★★
Michael Bay's latest installment of Transformers definitely lives up to the hype associated with most Michael Bay movies. There's plenty of CGI and 'bang for your buck'...BUT there's the also typical cheesiness that makes you feel your watching a cartoon-based movie; subpar acting from an outstanding cast; and an anemic plot-line that leaves you groaning quite often. "Transformers: Age of Extinction" does a wonderful job fixing many mistakes of past Transformers movies, there are a few plot ideas that completely rewrite the cartoons of the 80's, and...ultimately...left me feeling wholly unfulfilled.
This film picks up 5 years after the events of "Transformers: Dark Side of the Moon." Cade Yeager (Mark Walhberg) is a down and out inventor in Texas who desperately needs to find that 'big idea' so that he is able to make ends meet, save his homestead, and send his 17 year-old daughter, Tessa (Nicola Peltz) to college. In the midst of his scrounging for parts, he stumbles across a beat-up rig that he wishes to take home and disassemble for scrap. Nevertheless, while cleaning it, discovers that the truck is 'more than meets the eye' and rightly assumes he's stumbled into a long-lost Transformer. In the process of assessing his options and discovering who the transformer truly is, the CIA, headed by Harold Attinger (Kelsey Grammer) and his lackey Savoy (Titus Welliver), swoops down upon the homestead with great anger and terrible vengeance ready to destroy, maim, or kill without question. Once Optimus Prime is discovered the remainder of the movie deals with uncovering the plot by the government that finds itself 'unknowingly' in cahoots with a Deceptacon bounty-hunter, Lockdown, who will exchange a 'seed' for Optimus.

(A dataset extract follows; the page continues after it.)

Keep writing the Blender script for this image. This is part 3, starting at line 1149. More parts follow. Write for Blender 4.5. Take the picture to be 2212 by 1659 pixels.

What this film lacks is MANY elements of plot that would fill the innumerable gaps. Ehren Kruger, who penned the screenplays for the last 2 Transformers films, attempted to make many necessary correlations with the other 2 films, and fix a few gaps in those...but then left many new gaps in the process. Where does the Lockdown/CIA pact come into play? Where does Kelsey Grammer's character come from since it's stated he's 'been around for 20 years' yet not in the other 3 movies? How does KSI (Stanley Tucci's business) get an exclusive contract to forge the metal of the destroyed Autobots and Deceptacons? The foreshadowing of the 'seed' at the beginning of the movie, and the subsequent discovery of those happenings by Dr. Tirrel (Sophia Myles), really doesn't add much to the film as a whole - rather it is a completely unnecessary plot fragment that should have been edited out. From where do the dinobots come? Is that what the beginning of the movie was really trying to do was show us? Their evolution as a means of setting up the next 2 films in the franchise?
And then we have the newly introduced 'pretty face' of the film in Tessa Yeager (Nicola Peltz). who comes to us from "Deck the Halls (2006)" and the horrible "Last Airbender (2010)." While gorgeous, her obvious lack of acting talent and running about like a damsel in distress the ENTIRE film--while simultaneously attempting to act like she's got it together--takes away from the story. BUT...sadly...her distress is what ties helps tie the 2nd and 3rd acts of the film together with the first. I guess Michael Bay follows a formula of 'bring a beautiful face into the movie to distract people from the subpar plot'...Megan Fox, and Rosey Huntington-Whiteley anyone...
Additional to the plot issues, the film editing powerhouse trio of Roger Barton, William Goldenberg and Paul Rubell (who have worked on many Oscar winning and nominated films) definitely dropped the proverbial ball at numerous points in this editing process. There was bad CGI fitted into live action scenes that made many elements of the Transformers themselves seem cartoonish in contrast (as seen at the right)...
I will admit that the visual effects team, sound editing team, and set design did an amazing job. The Transformers themselves seemed more lifelike than ever and the transformation from man-like creature to camouflaged robot was more seamless than ever...but is that enough to make the movie truly great?
My favorite part of the film was the climactic battle in Hong Kong when the Dinobots appear full fledged into the fray. I always loved those big lumbering idiots as a kid, and while they do not talk in the film, and all of them have fire-breath...where in the cartoons only Grimlock and Slag ever used it...they were the CGI equivalent of a gold mine. In fact, most of the audience in the theater I was seated cheered when they appeared on screen. This last 25 minutes made the film worthwhile--as a childhood nostalgia revisited. And yet...you can see the editing of Grimlock into the film is much like before...cartoon like. Yikes!!